As corrected through Wednesday, February 6, 2013


In the Matter of Jared Hernandez, Petitioner,
v
Brian Fischer, as Commissioner of Corrections and Community Supervision, Respondent.

[*1] Jared Hernandez, Dannemora, petitioner pro se.

Eric T. Schneiderman, Attorney General, Albany (Peter H. Schiff of counsel), for respondent.

Proceeding pursuant to CPLR article 78 (transferred to this Court by order of the Supreme Court, entered in Albany County) to review a determination of respondent which found petitioner guilty of violating certain prison disciplinary rules.

After a search disclosed various items of contraband in petitioner's cell, he was charged in a misbehavior report with possessing weapons and a tattoo machine.
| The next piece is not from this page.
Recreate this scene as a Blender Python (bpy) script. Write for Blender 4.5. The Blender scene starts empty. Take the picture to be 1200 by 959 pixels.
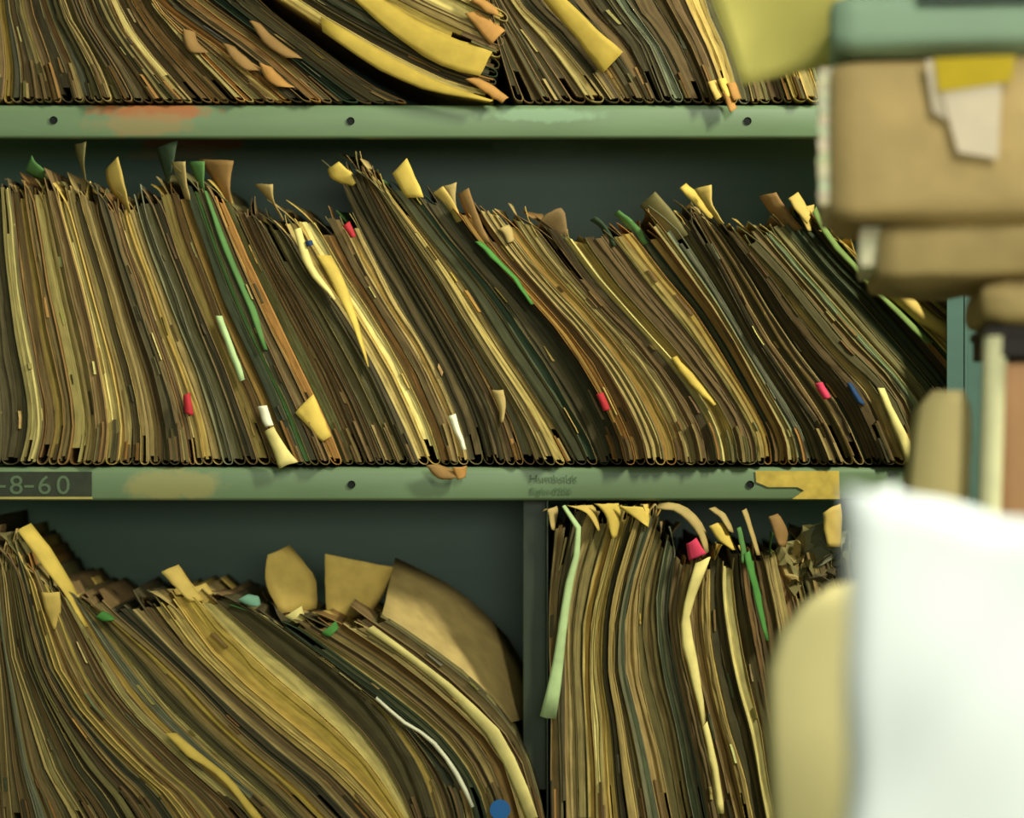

At the tier III disciplinary hearing that followed, petitioner pleaded guilty to possessing tattoo equipment and was found guilty of the weapons possession charge. While the penalty imposed was reduced upon administrative appeal, the determination was otherwise upheld, and this CPLR article 78 proceeding ensued.

Contrary to petitioner's contention, his plea of guilty to possessing tattoo equipment "precludes any challenge to that portion of the determination" (Matter of Spencer v Goord, 38 AD3d 1028, 1028 [2007], lv denied 9 NY3d 802 [2007]; see Matter of Linnen v Prack, 92 AD3d 986, 987 [2012], lv dismissed 20 NY3d 905 [2012]). As for the weapons possession charge, respondent correctly concedes that it must be annulled due to the unjustified refusal of correction officials to permit petitioner to observe the search of his cell (see Matter of Morales v Fischer, 89 AD3d 1346, 1347 [2011]). Inasmuch as a loss of good time was recommended as [*2]part of the penalty imposed, the matter must be remitted so that respondent may reassess the penalty upon the remaining violation (see Matter of Linnen v Prack, 92 AD3d at 987; Matter of Dawes v Venettozzi, 87 AD3d 1219, 1220 [2011], lv denied 18 NY3d 803 [2012]).

Peters, P.J., Lahtinen, Spain, Stein and McCarthy, JJ., concur. Adjudged that the determination is modified, without costs, by annulling so much thereof as found petitioner guilty of possessing weapons and imposed a penalty; petition granted to that extent, respondent is directed to expunge all references thereto from petitioner's institutional record and matter remitted to respondent for an administrative redetermination of the penalty imposed on the remaining violation; and, as so modified, confirmed.